The things I didn’t quite like about that solution were:
- We’ve gone from backing up a single database to a database and a subfolder which isn’t quite as nice and simple.
- If I want to store metadata about images (which I think I might do) I have to invent something bespoke for that. Nothing major, maybe just a
photo_name.metadata.jsonfile in the same directory - Any data manipulation I may need or chose to do today or in future will have to be very manual and filesystem based rather than sqlite and memory based. Features like exporting individual rats, migrating data, etc.
So I started to wonder if I could make use of SQLite still, but with a bit more sensibility around it. SQLite does natively handle BLOBs as a supported datatype, and the maximum length of a BLOB is 2GB - well beyond what I need (though the maximum practical length is another matter). Further, there’s some benchmarks on performance that are nicely documented around this very issue - storing things internally or externally - so it’s far from an unknown. In either case it didn’t look unworkable but the main issue was still database bloat, though another issue would be if I’m storing in the database and reading into memory, how do I reference that if it’s not a local filepath? Write to disk temporarily? Turns out data urls exist and can let you embed binary data straight in a base64-encoded string to render it, so that’s an option.
A clear way to drastically cut down bloat would be to not store anything 1:1 with the source - I am only showing profile photos which don’t need to be incredibly high resolution. This means I have some freedom to manipulate images to the benefit of the application. Filesize, bloat etc all kinda comes down to one thing: can I reduce image sizes with lowered quality and compression? In my testing, the biggest gains came from scaling down sizewise (kind of obviously, it’s sheer data loss), a 1080px max width/height and a proportional scale-down to that size chopped megabytes into kilobytes - I didn’t fancy layering lossy image compression on top of that too and I didn’t want to be too opinionated about file format (if someone decided to add hand drawn illustrations for their rats, wild idea, I didn’t want to force these to jpeg and make them look awful) but lossless compression was possible and shaved a little more off the total filesize. Decompression could be computationally expensive if the photos are too large, but that’d be against the very point of what I’m considering here.
Putting it all together
Testing and researching lead me to a few decisions:
- I would store things in sqlite but in a separate database. This slightly increases backup complexity but to two files (which I’ll zip together) rather than a file system.
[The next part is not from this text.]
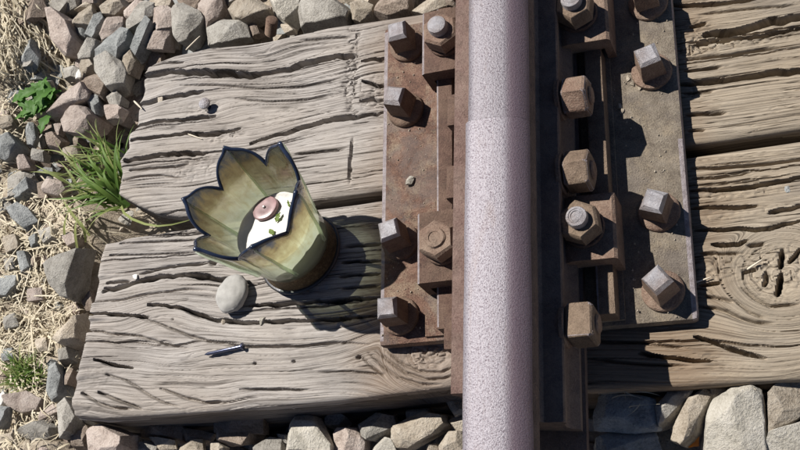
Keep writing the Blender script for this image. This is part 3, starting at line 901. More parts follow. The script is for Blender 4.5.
def stone_mesh(name, planes, dist, mat, sub=4, seed=0, p=26, rough=0.045):
    """convex block cut by planes (through its dual hull), edges then broken up by noise"""
    N = planes / np.linalg.norm(planes, axis=1)[:, None]
    extra = np.array([(1, 0, 0), (-1, 0, 0), (0, 1, 0), (0, -1, 0), (0, 0, 1), (0, 0, -1)], float)
    N = np.r_[N, extra]
    D = np.r_[dist, np.full(6, dist.max() * 1.25)]
    bm = bmesh.new()
    for n_, d_ in zip(N, D): bm.verts.new(tuple(n_ / d_))
    r = bmesh.ops.convex_hull(bm, input=bm.verts[:])
    prim = []
    for f_ in bm.faces:
        A_ = np.array([v_.co[:] for v_ in f_.verts[:3]])
        try: x_ = np.linalg.solve(A_, np.ones(3))
        except Exception: continue
        if np.abs(x_).max() < dist.max() * 3: prim.append(x_)
    bm.free()
    bm = bmesh.new()
    for x_ in prim: bm.verts.new(tuple(x_))
    bmesh.ops.remove_doubles(bm, verts=bm.verts[:], dist=float(dist.min()) * 0.06)
    r = bmesh.ops.convex_hull(bm, input=bm.verts[:])
    bmesh.ops.delete(bm, geom=[v_ for v_ in bm.verts if not v_.link_faces], context='VERTS')
    size = float(np.median(dist))
    if sub >= 3:
        ed = [e for e in bm.edges if e.is_manifold and e.calc_face_angle(0) > 0.3]
        bmesh.ops.bevel(bm, geom=ed, offset=size * 0.035, segments=1, affect='EDGES', clamp_overlap=True)
    bmesh.ops.triangulate(bm, faces=bm.faces[:])
    for _ in range({2: 0, 3: 2, 4: 3}[sub]):
        L_ = [e for e in bm.edges if e.calc_length() > size * 0.17]
        if not L_: break
        bmesh.ops.subdivide_edges(bm, edges=L_, cuts=1)
        bmesh.ops.triangulate(bm, faces=bm.faces[:])
    bmesh.ops.recalc_face_normals(bm, faces=bm.faces[:])
    bm.verts.index_update()
    q = np.array([v_.co[:] for v_ in bm.verts]); f = [tuple(w.index for w in k.verts) for k in bm.faces]
    bm.free()
    if sub >= 3:
        n = noise3(q / size * 1.2 + seed * 3.7, seed) - 0.5
        n2 = noise3(q / size * 4.3 + seed * 1.7, seed + 3) - 0.5
        q = q * (1 + rough * 1.7 * n + rough * 1.0 * n2)[:, None]
    return q, f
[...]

- All images would be downscaled and then compressed with the
deflatealgorithm, some metadata would be stored in the database alongside the image to note that this has occurred. - Users will be able to change the downscale and compression settings, if they want to, so if I’m wrong and quality does matter, or auto-compression is causing problems, users can override it.
- Data URIs aren’t great but so long as they’re workable I don’t have to think too hard about them. And they are workable.
Storing things across two databases (or external to the database) obviously introduces some challenges - first being how things are referenced and second how we resolve issues without transactional certainty - what if the application fails during a photo upload, will the photo persist to disk with no rat pointing to it and become orphaned? A simple solution: The media database is just intended as a key-value lookup store and every image should be keyed on some deterministically generated id - that way we can save the pointer from the rat to the image on the rat immediately, then if the photo fails to save we at worst render an “Image not found” graphic and let the user add it again. It is actually possible to run transactional queries across multiple files in sqlite but I figured I would keep it simple for now as I don’t strictly need that certainty today - the main thing is a deterministic id lookup doesn’t run the risk of orphaning photographs and having “dead data” taking up space.
Final thoughts
All the solutions I went through were workable, arguably I’ve gone for a bit of an esoteric choice but I’m not unhappy with it today and it’s not like I cannot migrate to another solution in time. I didn’t find much writing on solutions exactly like this despite a lot of the piecemeal surrounding documentation leading me to conclude its feasibility which is why I wanted to publish my own post to tie it all together. Time will tell how well this works and I always build my app with forward compatibility in mind - being able to migrate all of this to a completely different choice down the line easily enough should I find major flaws.
I’m happy that users are already telling me it works good and they enjoy it - no issues with performance or image quality so far which were my main concerns that are hard to test across the userbase. One user fed back that a cropping tool would be useful to choose what part of the photo to center in the profile (as I effectively render it as a square) so I’ve since added that, which will also only ever result in trimmed filesizes once again working in favour of my desires here.
There’s a small part of me constantly flirting with rebuilding this app in another technology, something with more native controls (heck, MAUI again would work if I dumped the blazor webview, or something like flutter) or with an ecosystem that doesn’t constantly seem to upset me. In either case I’m pleased that my choices here all enable migration to a whole other framework easily should that ever happen (it won’t).